TO DO: Retype, with no alterations, every line between the one containing "were 1500x815 pixels." and the one containing "return ((px - CX)", counting both of those lines too. Pictures are to be left out.

Records
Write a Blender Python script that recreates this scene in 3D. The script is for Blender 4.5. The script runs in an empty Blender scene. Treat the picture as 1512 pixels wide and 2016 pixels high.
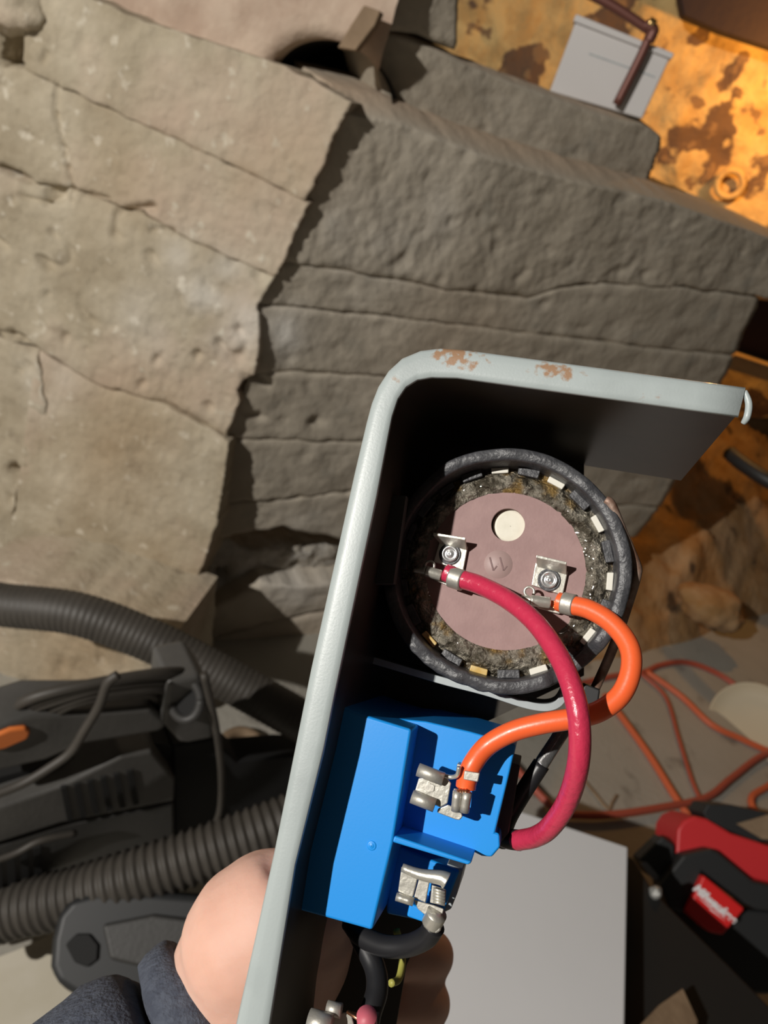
import bpy, bmesh, math, random
from mathutils import Vector, Matrix, noise
random.seed(7)
sc = bpy.context.scene
col = sc.collection
# ------------------------------------------------------------------ camera
W, H, F = 1512.0, 2016.0, 1500.0
PITCH, ROLL = math.radians(28), math.radians(22)
C = Vector((0, 0, 1.5))
fw = Vector((0, math.cos(PITCH), -math.sin(PITCH)))
r0 = Vector((1, 0, 0)); u0 = r0.cross(fw)
cr = r0*math.cos(ROLL) + u0*math.sin(ROLL)
cu = -r0*math.sin(ROLL) + u0*math.cos(ROLL)
cam = bpy.data.cameras.new('camera')
cam.sensor_fit = 'VERTICAL'; cam.sensor_height = 36; cam.lens = F/H*36
cam.clip_start = 0.01
cam.dof.use_dof = True; cam.dof.focus_distance = 0.212; cam.dof.aperture_fstop = 20
camo = bpy.data.objects.new('camera', cam); col.objects.link(camo)
m = Matrix((cr, cu, -fw)).transposed().to_4x4(); m.translation = C
camo.matrix_world = m
sc.camera = camo
# ------------------------------------------------------------------ world, lamps, exposure
sc.view_settings.view_transform = 'Standard'; sc.view_settings.look = 'None'
sc.view_settings.exposure = 0.0; sc.view_settings.gamma = 1
sc.view_settings.use_curve_mapping = False
wd = bpy.data.worlds.new('world'); sc.world = wd; wd.use_nodes = True
wd.node_tree.nodes['Background'].inputs[0].default_value = (1.0, 0.86, 0.7, 1)
wd.node_tree.nodes['Background'].inputs[1].default_value = 0.035
def lamp(name, loc, power, color, radius):
    l = bpy.data.lights.new(name, 'POINT'); l.energy = power; l.color = color; l.shadow_soft_size = radius
    o = bpy.data.objects.new(name, l); o.location = loc; col.objects.link(o); return o
def camp(x, y, z):            # point given along camera right / up / back, metres
    return C + cr*x + cu*y - fw*z
lamp('ceiling_work_light', camp(-1.98, 1.0, 2.25), 560, (1.0, 0.955, 0.89), 0.03)
# ------------------------------------------------------------------ helpers
def ray(px, py): return fw + cr*((px-W/2)/F) + cu*((H/2-py)/F)
def at(px, py, d): return C + ray(px, py)*d
def on(px, py, pl):
    p0, n = pl; r = ray(px, py)
    return C + r*(n.dot(p0-C)/n.dot(r))
def onz(px, py, z):
    r = ray(px, py); return C + r*((z-C.z)/r.z)
lamp('bare_warm_bulb', at(1660, 170, 3.05), 30, (1.0, 0.47, 0.10), 0.035)

def setp(o, label=None, cat=None, group=None, kind=None):
    if label: o['label'] = label
    if cat: o['category'] = cat
    if group: o['group'] = group
    if kind: o['kind'] = kind
    return o
def empty(name, loc, label=None, cat=None, group=None, kind=None):
    o = bpy.data.objects.new(name, None); o.location = loc; o.empty_display_size = .02
    col.objects.link(o); return setp(o, label, cat, group, kind)
def mk(name, verts, faces, mat, parent=None, smooth=False, label=None, cat=None, group=None, kind=None, attrs=None):
    verts = [Vector(v) for v in verts]
    n = len(verts)
    lo = Vector([min(v[i] for v in verts) for i in range(3)]); hi = Vector([max(v[i] for v in verts) for i in range(3)])
    org = Vector(((lo.x+hi.x)/2, (lo.y+hi.y)/2, lo.z))
    me = bpy.data.meshes.new(name)
    me.from_pydata([v-org for v in verts], [], faces); me.update()
    bm = bmesh.new(); bm.from_mesh(me); bmesh.ops.recalc_face_normals(bm, faces=bm.faces); bm.to_mesh(me); bm.free()
    if attrs:
        for k, vals in attrs.items():
            a = me.attributes.new(k, 'FLOAT', 'POINT'); a.data.foreach_set('value', vals)
    me.materials.append(mat)
    if smooth:
        for p in me.polygons: p.use_smooth = True
    o = bpy.data.objects.new(name, me); col.objects.link(o)
    o.location = org
    if parent:
        po = Vector((0, 0, 0)); q = parent
        while q: po += q.location; q = q.parent
        o.parent = parent; o.location = org-po
    return setp(o, label, cat, group, kind)
def bev(o, w, seg=2, ang=30, smooth=True):
    b = o.modifiers.new('bevel', 'BEVEL'); b.width = w; b.segments = seg; b.limit_method = 'ANGLE'; b.angle_limit = math.radians(ang)
    if smooth:
        for p in o.data.polygons: p.use_smooth = True
        b.harden_normals = True
    return o
def prism(name, front, vec, mat, parent=None, bevel=0, **k):
    front = [Vector(p) for p in front]; n = len(front)
    back = [p+vec for p in front]
    fs = [list(range(n)), list(range(2*n-1, n-1, -1))]
    fs += [[i, (i+1) % n, n+(i+1) % n, n+i] for i in range(n)]
    o = mk(name, front+back, fs, mat, parent, **k)
    if bevel: bev(o, bevel)
    return o
def catmull(pts, sub=8):
    pts = [Vector(p) for p in pts]
    if len(pts) < 3:
        return [pts[0].lerp(pts[-1], i/sub) for i in range(sub+1)]
    q = [pts[0]*2-pts[1]] + pts + [pts[-1]*2-pts[-2]]; out = []
    for i in range(1, len(q)-2):
        a, b, c, d = q[i-1:i+3]
        for s in range(sub):
            t = s/sub
            out.append(.5*((2*b)+(c-a)*t+(2*a-5*b+4*c-d)*t*t+(3*b-a-3*c+d)*t**3))
    out.append(pts[-1]); return out
def tube_geo(path, rad, seg=14):
    n = len(path); V = []; Fc = []
    tan = [(path[min(i+1, n-1)]-path[max(i-1, 0)]).normalized() for i in range(n)]
    nrm = tan[0].orthogonal().normalized()
    for i in range(n):
        nrm = (nrm-tan[i]*nrm.dot(tan[i])).normalized(); b = tan[i].cross(nrm)
        r = rad(i/(n-1)) if callable(rad) else rad
        for k in range(seg):
            a = 2*math.pi*k/seg; V.append(path[i]+(nrm*math.cos(a)+b*math.sin(a))*r)
    for i in range(n-1):
        for k in range(seg):
            Fc.append([i*seg+k, i*seg+(k+1) % seg, (i+1)*seg+(k+1) % seg, (i+1)*seg+k])
    Fc.append(list(range(seg))); Fc.append([(n-1)*seg+k for k in range(seg)][::-1])
    return V, Fc
def tube(name, pts, rad, mat, parent=None, sub=8, seg=14, raw=False, **k):
    V, Fc = tube_geo(pts if raw else catmull(pts, sub), rad, seg)
    o = mk(name, V, Fc, mat, parent, smooth=True, **k)
    return o
def resample(poly, n):
    poly = [Vector(p) for p in poly]; L = [0]
    for a, b in zip(poly, poly[1:]): L.append(L[-1]+(b-a).length)
    out = []
    for i in range(n):
        s = L[-1]*i/(n-1); j = 0
        while j < len(poly)-2 and L[j+1] < s: j += 1
        t = (s-L[j])/max(1e-9, L[j+1]-L[j]); out.append(poly[j].lerp(poly[j+1], t))
    return out
# ------------------------------------------------------------------ materials
def mat(name, c, rough=.6, metal=0, bump=0, bscale=40, c2=None, cscale=6, lo=.4, hi=.6, detail=6, spec=.5, extra=None, coat=0, sss=0):
    m = bpy.data.materials.new(name); m.use_nodes = True
    nt = m.node_tree; N = nt.nodes; Lk = nt.links; p = N['Principled BSDF']
    p.inputs['Base Color'].default_value = (*c, 1); p.inputs['Roughness'].default_value = rough
    p.inputs['Metallic'].default_value = metal; p.inputs['Specular IOR Level'].default_value = spec
    p.inputs['Coat Weight'].default_value = coat
    if sss:
        p.inputs['Subsurface Weight'].default_value = sss; p.inputs['Subsurface Radius'].default_value = (1, .35, .2); p.inputs['Subsurface Scale'].default_value = .006
    tc = N.new('ShaderNodeTexCoord')
    outc = None
    if c2:
        nz = N.new('ShaderNodeTexNoise'); nz.inputs['Scale'].default_value = cscale; nz.inputs['Detail'].default_value = detail
        nz.inputs['Roughness'].default_value = .6
        rp = N.new('ShaderNodeValToRGB'); rp.color_ramp.elements[0].position = lo; rp.color_ramp.elements[1].position = hi
        rp.color_ramp.elements[0].color = (*c, 1); rp.color_ramp.elements[1].color = (*c2, 1)
        Lk.new(tc.outputs['Object'], nz.inputs['Vector']); Lk.new(nz.outputs['Fac'], rp.inputs['Fac']); outc = rp.outputs['Color']
    if extra:     # list of (colour, scale, lo, hi): noise-masked overlays
        for ec, es, el, eh in extra:
            nz = N.new('ShaderNodeTexNoise'); nz.inputs['Scale'].default_value = es; nz.inputs['Detail'].default_value = 5
            mp = N.new('ShaderNodeMapRange'); mp.inputs['From Min'].default_value = el; mp.inputs['From Max'].default_value = eh
            mx = N.new('ShaderNodeMix'); mx.data_type = 'RGBA'
            Lk.new(tc.outputs['Object'], nz.inputs['Vector']); Lk.new(nz.outputs['Fac'], mp.inputs['Value']); Lk.new(mp.outputs[0], mx.inputs[0])
            if outc: Lk.new(outc, mx.inputs[6])
            else: mx.inputs[6].default_value = (*c, 1)
            mx.inputs[7].default_value = (*ec, 1); outc = mx.outputs[2]
    if outc: Lk.new(outc, p.inputs['Base Color'])
    if bump:
        nb = N.new('ShaderNodeTexNoise'); nb.inputs['Scale'].default_value = bscale; nb.inputs['Detail'].default_value = 8
        bp = N.new('ShaderNodeBump'); bp.inputs['Strength'].default_value = 1; bp.inputs['Distance'].default_value = bump
        Lk.new(tc.outputs['Object'], nb.inputs['Vector']); Lk.new(nb.outputs['Fac'], bp.inputs['Height']); Lk.new(bp.outputs[0], p.inputs['Normal'])
    return m
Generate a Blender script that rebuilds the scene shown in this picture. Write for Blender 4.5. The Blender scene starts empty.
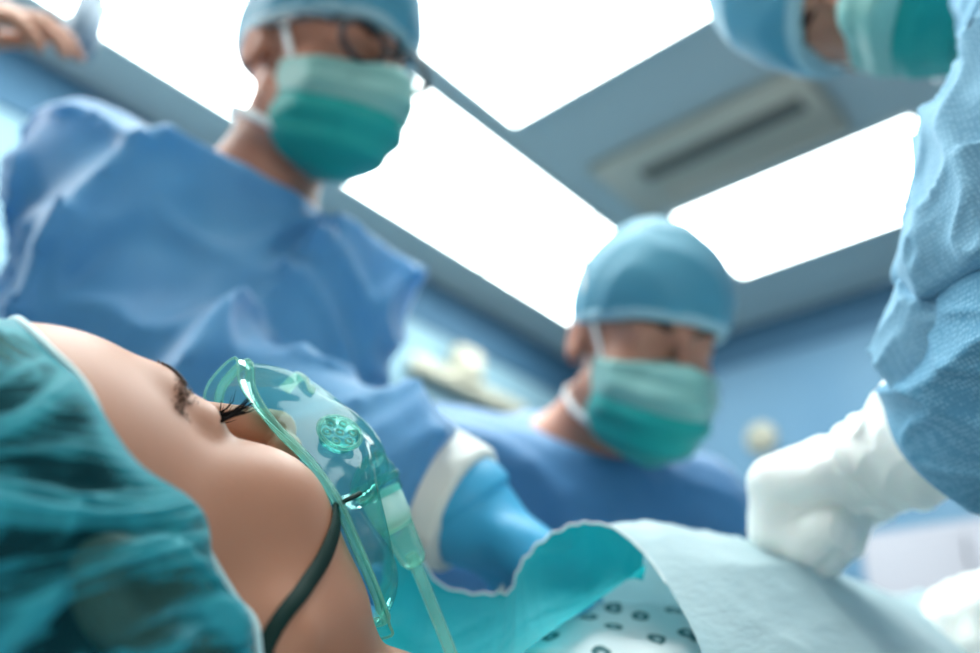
import bpy, math, random
import numpy as np
from mathutils import Vector, Matrix

# ------------------------------------------------------------------ camera, light, exposure
scene = bpy.context.scene
COL = scene.collection
cam_data = bpy.data.cameras.new('camera')
cam = bpy.data.objects.new('camera', cam_data)
COL.objects.link(cam)
scene.camera = cam
cam_data.sensor_width = 36.0
cam_data.lens = 32.03
cam_data.clip_start = 0.02
cam_data.clip_end = 60
CAM_POS = (0.0, 0.0, 1.0)
cam.matrix_world = Matrix((
    (0.66733, -0.36931, -0.64675, CAM_POS[0]),
    (-0.74385, -0.28750, -0.60336, CAM_POS[1]),
    (0.03689, 0.88372, -0.46656, CAM_POS[2]),
    (0, 0, 0, 1)))
cam_data.dof.use_dof = True
cam_data.dof.focus_distance = 0.395
cam_data.dof.aperture_fstop = 3.0

world = bpy.data.worlds.new('world')
scene.world = world
world.use_nodes = True
wb = world.node_tree.nodes['Background']
wb.inputs[0].default_value = (0.50, 0.72, 0.82, 1)
wb.inputs[1].default_value = 0.42

def area_light(name, loc, target, size, power, color):
    d = bpy.data.lights.new(name, 'AREA')
    d.shape = 'RECTANGLE'
    d.size, d.size_y = size
    d.energy = power
    d.color = color
    o = bpy.data.objects.new(name, d)
    COL.objects.link(o)
    o.location = loc
    v = Vector(target) - Vector(loc)
    o.rotation_euler = v.to_track_quat('-Z', 'Y').to_euler()
    return o

# soft fill light added behind the camera, out of view
area_light('added_fill_light', (-1.1, -1.9, 1.7), (0.2, 0.35, 1.1), (1.6, 1.2), 26, (1.0, 0.93, 0.88))

# unseen rear light added to whiten the shoulder of the surgeon in glasses
area_light('added_rear_light', (-.75, 1.75, 2.35), (.28, .75, 1.45), (.35, .35), 22, (1.0, .97, .93))

scene.view_settings.view_transform = 'Standard'
scene.view_settings.look = 'None'
scene.view_settings.gamma = 1
scene.view_settings.use_curve_mapping = False
scene.view_settings.exposure = 0.06

rng = np.random.default_rng(7)
random.seed(5)

# ------------------------------------------------------------------ helpers: objects
def tag(o, label=None, cat=None, group=None, kind=None):
    if label: o['label'] = label
    if cat: o['category'] = cat
    if group: o['group'] = group
    if kind: o['kind'] = kind
    return o

def empty(name, loc, label=None, cat=None, group=None):
    o = bpy.data.objects.new(name, None)
    o.empty_display_size = 0.1
    COL.objects.link(o)
    o.location = loc
    bpy.context.view_layer.update()
    return tag(o, label, cat, group)

def mesh_obj(name, verts, faces, mat, parent=None, smooth=True, normals=None):
    me = bpy.data.meshes.new(name)
    if isinstance(verts, np.ndarray) and isinstance(faces, np.ndarray):
        n, m, k = len(verts), len(faces), faces.shape[1]
        me.vertices.add(n)
        me.vertices.foreach_set('co', verts.astype(np.float32).ravel())
        me.loops.add(m * k)
        me.loops.foreach_set('vertex_index', faces.astype(np.int32).ravel())
        me.polygons.add(m)
        me.polygons.foreach_set('loop_start', np.arange(0, m * k, k, dtype=np.int32))
        me.polygons.foreach_set('loop_total', np.full(m, k, dtype=np.int32))
        me.update(calc_edges=True)
    else:
        me.from_pydata([tuple(v) for v in verts], [], [tuple(int(i) for i in f) for f in faces])
        me.update()
    me.validate()
    if smooth:
        me.polygons.foreach_set('use_smooth', np.ones(len(me.polygons), dtype=bool))
    me.materials.append(mat)
    o = bpy.data.objects.new(name, me)
    COL.objects.link(o)
    if parent is not None:
        o.parent = parent
        o.matrix_parent_inverse = parent.matrix_world.inverted()
    return o

class MB:
    """collects shapes into one mesh"""
    def __init__(self): self.v = []; self.f = []
    def add(self, v, f):
        b = len(self.v)
        self.v += [tuple(map(float, p)) for p in v]
        self.f += [tuple(int(i) + b for i in q) for q in f]
    def box(self, lo, hi, bev=0.0):
        x0, y0, z0 = lo; x1, y1, z1 = hi
        if bev <= 0:
            self.add([(x, y, z) for x in (x0, x1) for y in (y0, y1) for z in (z0, z1)],
                     [(0, 1, 3, 2), (4, 6, 7, 5), (0, 4, 5, 1), (2, 3, 7, 6), (0, 2, 6, 4), (1, 5, 7, 3)])
            return
        # rounded in plan with a chamfer top and bottom
        rings = []
        for z, i in ((z0, bev), (z0 + bev, 0), (z1 - bev, 0), (z1, bev)):
            ring = []
            for cx, cy, a0 in ((x1 - bev, y1 - bev, 0), (x0 + bev, y1 - bev, 90), (x0 + bev, y0 + bev, 180), (x1 - bev, y0 + bev, 270)):
                for k in range(4):
                    a = math.radians(a0 + k * 30)
                    ring.append((cx + (bev - i * .6) * math.cos(a), cy + (bev - i * .6) * math.sin(a), z))
            rings.append(ring)
        n = 16
        v = [p for r in rings for p in r]
        f = [(a * n + k, a * n + (k + 1) % n, (a + 1) * n + (k + 1) % n, (a + 1) * n + k) for a in range(3) for k in range(n)]
        f += [tuple(reversed(range(n))), tuple(range(3 * n, 4 * n))]
        self.add(v, f)
    def tube(self, pts, r, n=10, cap=True, flat=1.0, upv=None):
        pts = [np.array(p, float) for p in pts]
        rr = list(r) if hasattr(r, '__len__') else [r] * len(pts)
        v = []; N = None
        for i, p in enumerate(pts):
            t = pts[min(i + 1, len(pts) - 1)] - pts[max(i - 1, 0)]
            t = t / (np.linalg.norm(t) + 1e-12)
            if upv is not None: N = np.array(upv, float)
            if N is None:
                N = np.array([0, 0, 1.0]) if abs(t[2]) < .9 else np.array([1.0, 0, 0])
            N = N - (N @ t) * t
            N /= np.linalg.norm(N) + 1e-12
            B = np.cross(t, N)
            for k in range(n):
                a = 2 * math.pi * k / n
                v.append(p + rr[i] * (math.cos(a) * N * flat + math.sin(a) * B))
        m = len(pts)
        f = [(i * n + k, i * n + (k + 1) % n, (i + 1) * n + (k + 1) % n, (i + 1) * n + k) for i in range(m - 1) for k in range(n)]
        if cap: f += [tuple(reversed(range(n))), tuple(range((m - 1) * n, m * n))]
        self.add(v, f)
    def build(self, name, mat, parent=None, smooth=True):
        return mesh_obj(name, self.v, self.f, mat, parent, smooth)

def spline(pts, n, closed=False):
    """Catmull-Rom through pts"""
    P = np.array(pts, float); m = len(P); out = []
    segs = m if closed else m - 1
    for k in range(n):
        u = k / (n if closed else n - 1) * segs
        i = min(int(u), segs - 1); t = u - i
        g = (lambda j: P[j % m]) if closed else (lambda j: P[min(max(j, 0), m - 1)])
        a, b, c, d = g(i - 1), g(i), g(i + 1), g(i + 2)
        out.append(.5 * ((2 * b) + (-a + c) * t + (2 * a - 5 * b + 4 * c - d) * t * t + (-a + 3 * b - 3 * c + d) * t ** 3))
    return np.array(out)

def grid_faces(nu, nv, close_u=False):
    f = []
    for i in range(nu if close_u else nu - 1):
        for j in range(nv - 1):
            a = i * nv + j; b = ((i + 1) % nu) * nv + j
            f.append((a, b, b + 1, a + 1))
    return np.array(f)

# ------------------------------------------------------------------ helpers: signed distance shapes
def V(*a): return np.array(a, float)
def smin(a, b, k):
    h = np.clip(.5 + .5 * (b - a) / k, 0, 1)
    return b + (a - b) * h - k * h * (1 - h)
def smax(a, b, k): return -smin(-a, -b, k)
def ell(P, c, r):
    q = P - np.array(c, float); r = np.array(r, float)
    k0 = np.sqrt(((q / r) ** 2).sum(-1)); k1 = np.sqrt(((q / (r * r)) ** 2).sum(-1)) + 1e-9
    return k0 * (k0 - 1) / k1
def sph(P, c, r): return np.sqrt(((P - np.array(c, float)) ** 2).sum(-1)) - r
def cone(P, a, b, ra, rb=None):
    a = np.array(a, float); b = np.array(b, float); rb = ra if rb is None else rb
    ab = b - a
    t = np.clip(((P - a) @ ab) / (ab @ ab), 0, 1)
    return np.sqrt(((P - a - t[..., None] * ab) ** 2).sum(-1)) - (ra + (rb - ra) * t)
def frame_of(t, fwd, up):
    f = np.array(fwd, float); f /= np.linalg.norm(f)
    u = np.array(up, float); u -= (u @ f) * f; u /= np.linalg.norm(u)
    return np.array(t, float), np.stack([np.cross(f, u), f, u], 1)
def to_local(P, fr): return (P - fr[0]) @ fr[1]
def to_world(P, fr): return np.asarray(P, float) @ fr[1].T + fr[0]
def noise(P, s, seed):
    r = np.random.default_rng(seed); out = 0
    for k in range(5):
        d = r.normal(size=3); d /= np.linalg.norm(d)
        e = r.normal(size=3); e /= np.linalg.norm(e)
        out = out + np.sin((P @ d) * s * (1 + .35 * k) + r.uniform(0, 6.3) + 1.6 * np.sin((P @ e) * s * .6 + r.uniform(0, 6.3)))
    return out / 3.0
def folds(P, s, seed, stretch=(1, 1, 1)):
    """ridged creases, 0..1, sharp on the crest"""
    Q = P * np.array(stretch, float)
    n = noise(Q, s, seed)
    return (1 - np.abs(np.clip(n, -1, 1))) ** 3

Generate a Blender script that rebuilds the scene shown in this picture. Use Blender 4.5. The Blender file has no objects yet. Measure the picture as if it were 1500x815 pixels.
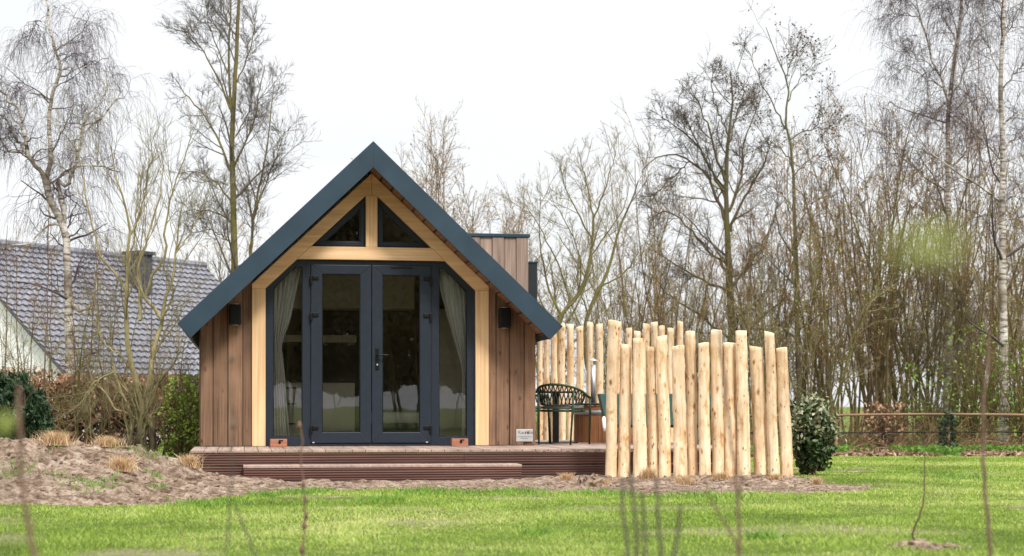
import bpy, bmesh, math, random
import numpy as np
from mathutils import Vector, noise as mn

R = math.radians
C = bpy.context.scene.collection
rng = np.random.default_rng(7)
random.seed(7)
F = 2500.0; CX = 750.0; HY = 595.0; EYE = 0.78

def P3(px, py, Y):
    """photo pixel at distance Y -> world point"""
    return ((px - CX) * Y / F, Y, EYE + (HY - py) * Y / F)

# ------------------------------------------------------------------ materials
MATS = {}
def newmat(name):
    m = bpy.data.materials.new(name); m.use_nodes = True
    nt = m.node_tree; b = nt.nodes['Principled BSDF']
    MATS[name] = m
    return m, nt, b
def N(nt, t, **kw):
    n = nt.nodes.new(t)
    for k, v in kw.items():
        if hasattr(n, k): setattr(n, k, v)
        else: n.inputs[k].default_value = v
    return n
def ramp(nt, stops, fac):
    r = nt.nodes.new('ShaderNodeValToRGB')
    e = r.color_ramp.elements
    while len(e) < len(stops): e.new(0.5)
    for i, (p, c) in enumerate(stops):
        e[i].position = p; e[i].color = (c[0], c[1], c[2], 1)
    nt.links.new(fac, r.inputs[0]); return r
def coords(nt, scale, kind='Object'):
    tc = nt.nodes.new('ShaderNodeTexCoord'); mp = nt.nodes.new('ShaderNodeMapping')
    mp.inputs['Scale'].default_value = scale
    nt.links.new(tc.outputs[kind], mp.inputs[0]); return mp.outputs[0]
def mixc(nt, a, b, fac, mode='MIX'):
    m = nt.nodes.new('ShaderNodeMix'); m.data_type = 'RGBA'; m.blend_type = mode
    for s, v in ((m.inputs[0], fac), (m.inputs[6], a), (m.inputs[7], b)):
        if hasattr(v, 'links') or hasattr(v, 'is_linked'): nt.links.new(v, s)
        elif isinstance(v, (int, float)): s.default_value = v
        else: s.default_value = (v[0], v[1], v[2], 1)
    return m.outputs[2]
def bump(nt, b, h, strength=0.3, dist=0.01):
    bp = nt.nodes.new('ShaderNodeBump'); bp.inputs['Strength'].default_value = strength
    bp.inputs['Distance'].default_value = dist
    nt.links.new(h, bp.inputs['Height']); nt.links.new(bp.outputs[0], b.inputs['Normal'])
def varnode(nt, lo, hi):
    a = nt.nodes.new('ShaderNodeAttribute'); a.attribute_name = 'var'
    mr = nt.nodes.new('ShaderNodeMapRange'); mr.inputs[3].default_value = lo; mr.inputs[4].default_value = hi
    nt.links.new(a.outputs['Fac'], mr.inputs[0]); return mr.outputs[0], a.outputs['Fac']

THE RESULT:
Generate a Blender script that rebuilds the scene shown in this picture. Use Blender 4.5. The Blender file has no objects yet. Measure the picture as if it were 1500x815 pixels.
import bpy, bmesh, math, random
import numpy as np
from mathutils import Vector, noise as mn

R = math.radians
C = bpy.context.scene.collection
rng = np.random.default_rng(7)
random.seed(7)
F = 2500.0; CX = 750.0; HY = 595.0; EYE = 0.78

def P3(px, py, Y):
    """photo pixel at distance Y -> world point"""
    return ((px - CX) * Y / F, Y, EYE + (HY - py) * Y / F)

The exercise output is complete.